Research reveals the decision of the District of Columbia Court of Appeals in Shehyn v US, 256 A2d 404 (1969), where the Court refused to convict the defendant of an assault on one Blanchard, his neighbor, upon whose land he entered to retrieve his cat. The District of Columbia Court of Appeals relied upon Stuyvestant v Wilcox, 92 Mich 233; 52 NW 465 (1892) for the proposition that the owner of personal property may recapture it and take it into his possession whenever and wherever he may peaceably do so. This is a clear misreading of Stuyvestant v Wilcox, supra. In Stuyvestant v Wilcox, supra, the plaintiff conveyed his farm to the defendant in consideration of an agreement for life support to be furnished by the defendant. Plaintiff was living on the property with the defendant under such agreement. A disagreement arose over ownership of plaintiff's personal property. In returning from a visit to their son, plaintiff and his wife announced their intent to no longer live with defendant. Defendant refused to allow plaintiff to remove his personal property, including a plane. An assault was committed upon him in the struggle over possession of the plane. Defendant claimed plaintiff was a trespasser on his land. The Court held that the plane was the property of the plaintiff and he had a right to take the plane into his possession and to remove it. The Court expressly found:

'He was not a trespasser in entering upon the premises on that occasion.' 92 Mich at 239; 52 NW at 466.

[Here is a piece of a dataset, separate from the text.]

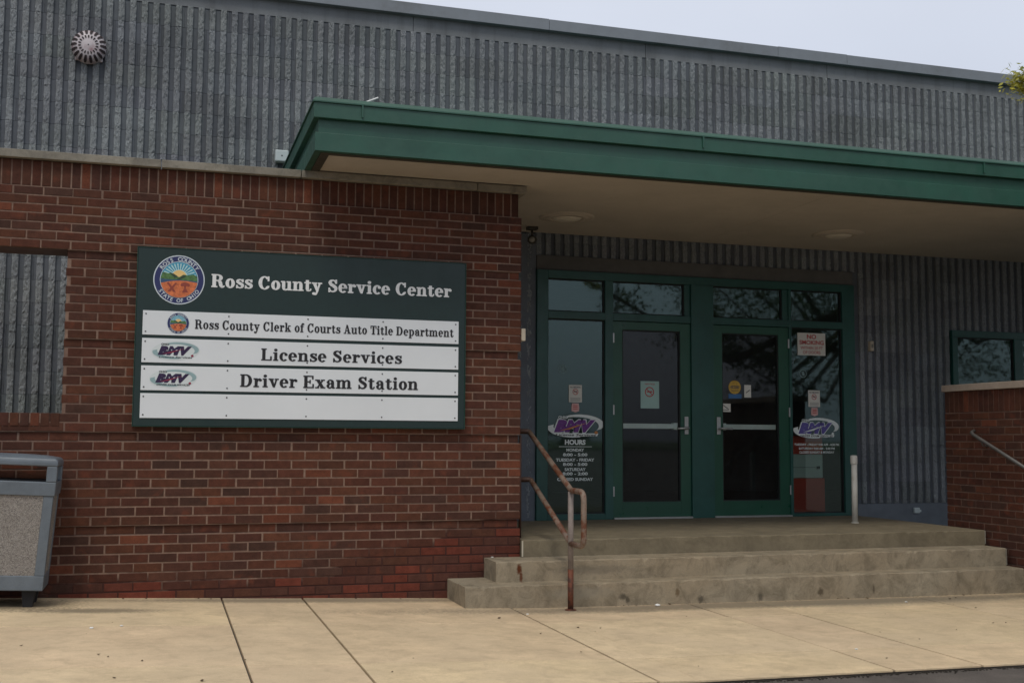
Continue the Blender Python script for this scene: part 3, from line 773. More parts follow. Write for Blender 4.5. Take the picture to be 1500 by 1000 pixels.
# lobby behind the glass
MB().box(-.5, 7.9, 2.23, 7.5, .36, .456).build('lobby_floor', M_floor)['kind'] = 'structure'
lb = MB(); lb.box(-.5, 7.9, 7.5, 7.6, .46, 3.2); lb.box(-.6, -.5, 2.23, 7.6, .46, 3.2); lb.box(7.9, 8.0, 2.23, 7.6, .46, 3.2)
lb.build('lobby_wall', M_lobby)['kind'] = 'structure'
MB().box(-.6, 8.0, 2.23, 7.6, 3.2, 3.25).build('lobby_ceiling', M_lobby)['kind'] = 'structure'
dx = empty('drop_box', (3.945, 2.235, .457), 'tall red and pale green drop box standing inside behind the right side pane', 'drop box')
MB().box(-.222, .222, -.1, .1, 0, .400).build('lower_body', M_binred, dx, bevel=.01)
MB().box(-.213, .203, -.095, .095, .401, .660).build('upper_body', M_bincream, dx, bevel=.01)
MB().box(-.213, .203, -.095, .095, .661, .86).build('hood', M_binred, dx, bevel=.01)
MB().box(.12, .16, -.102, -.0955, .50, .53).build('slot', M_gasket, dx)
MB().box(-.2, .11, -.099, -.0955, .515, .519).build('seam', M_gasket, dx)

# ================================================================ RIGHT WINDOW
wn = empty('ribbon_window', (6.6, 2, 1.3), 'dark green framed ribbon window above the stone ledge at the right', 'window')
def wbox(name, x0, x1, z0, z1, mt=M_frame): return MB().box(x0-6.6, x1-6.6, 1.965-2, 2.06-2, z0-1.3, z1-1.3).build(name, mt, wn, bevel=.003)
wbox('frame_head', 5.738, 7.61, 2.44, 2.518); wbox('frame_sill', 5.738, 7.61, 1.24, 1.30); wbox('frame_jamb', 5.738, 5.808, 1.3005, 2.4395); wbox('mullion', 6.582, 6.700, 1.3005, 2.4395); wbox('frame_jamb', 7.54, 7.61, 1.3005, 2.4395)
for a, b_ in ((5.808, 6.582), (6.70, 7.54)):
    p, gm = pane('window_pane', a, b_, 1.30, 2.44, M_glass, wn, 2.0, (6.6, 2, 1.3)); gm.build('gasket', M_gasket, p)

# ================================================================ LETTERING
FC = {}
def sans(txt, size=1.0, bold=0.0, shear=0.0, space=1.0):
    key = (txt, bold, shear, space)
    if key not in FC:
        c = D.curves.new('t', 'FONT'); c.body = txt; c.size = 1; c.offset = bold; c.shear = shear; c.space_character = space; c.resolution_u = 3; c.fill_mode = 'FRONT'
        c.align_x = 'LEFT'
        o = D.objects.new('t', c); COL.objects.link(o); dg = bpy.context.evaluated_depsgraph_get(); dg.update()
        me = D.meshes.new_from_object(o.evaluated_get(dg)); COL.objects.unlink(o); D.objects.remove(o)
        FC[key] = ([tuple(v.co[:2]) for v in me.vertices], [tuple(p.vertices) for p in me.polygons])
    return FC[key]
def sans_fit(mb, txt, cx, z0, w_, h, y, bold=.0, shear=0, mi=0, space=1.0):
    v, f = sans(txt, 1, bold, shear, space)
    if not v: return
    xs = [p[0] for p in v]; zs = [p[1] for p in v]
    sx = w_/(max(xs)-min(xs)); sz = h/(max(zs)-min(zs))
    mb.add([(cx-w_/2+(p[0]-min(xs))*sx, y, z0+(p[1]-min(zs))*sz) for p in v], f, mi)
# slab-serif letters built from stems, bowls and serifs
Fs = .088
def catmull(P, n=5):
    out = []
    Q = [P[0]]+list(P)+[P[-1]]
    for i in range(1, len(Q)-2):
        for s in range(n):
            t = s/n; o = []
            for c in range(len(P[0])):
                a, b_, c_, d = Q[i-1][c], Q[i][c], Q[i+1][c], Q[i+2][c]
                o.append(.5*((2*b_)+(-a+c_)*t+(2*a-5*b_+4*c_-d)*t*t+(-a+3*b_-3*c_+d)*t**3))
            out.append(tuple(o))
    out.append(P[-1]); return out
def stroke(P):               # P: (x, z, width)
    Q = catmull(P); L_, R_ = [], []
    for i, (x, z, w_) in enumerate(Q):
        a = Q[max(0, i-1)]; b_ = Q[min(len(Q)-1, i+1)]; dx_, dz_ = b_[0]-a[0], b_[1]-a[1]; l = math.hypot(dx_, dz_) or 1
        nx, nz = -dz_/l*w_/2, dx_/l*w_/2; L_.append((x+nx, z+nz)); R_.append((x-nx, z-nz))
    return [[L_[i], R_[i], R_[i+1], L_[i+1]] for i in range(len(Q)-1)]
def rct(a, b_, c, d): return [[(a, b_), (c, b_), (c, d), (a, d)]]
def ring(cx, cz, rx, rz, ix, iz, a0=0, a1=360, n=28):
    o = []
    for i in range(n):
        t0, t1 = R(a0+(a1-a0)*i/n), R(a0+(a1-a0)*(i+1)/n)
        o.append([(cx+rx*math.cos(t0), cz+rz*math.sin(t0)), (cx+rx*math.cos(t1), cz+rz*math.sin(t1)), (cx+ix*math.cos(t1), cz+iz*math.sin(t1)), (cx+ix*math.cos(t0), cz+iz*math.sin(t0))])
    return o
def disc(cx, cz, r): return [[(cx+r*math.cos(R(a)), cz+r*math.sin(R(a))) for a in range(0, 360, 24)]]
F_ = Fs
S_pts = [(.63, .70, .07), (.57, .87, .09), (.39, .945, .10), (.22, .87, .16), (.18, .73, .20), (.29, .60, .22), (.45, .50, .23), (.60, .38, .22), (.63, .25, .18), (.56, .11, .12), (.38, .05, .10), (.19, .13, .09), (.12, .30, .07)]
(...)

It must be concluded that Stuyvestant v Wilcox, supra, holds only that a person may take into his possession his own property and remove it from premises when he has a lawful right to be on the premises. Shehyn v US, supra, is, therefore, not persuasive.

It is my opinion, therefore, in response to your second question, that a hunter who enters, without written permission of the owner, upon the farm land or a connecting farm wood lot to retrieve his dog has committed a trespass and is subject under the common law at least to nominal damages.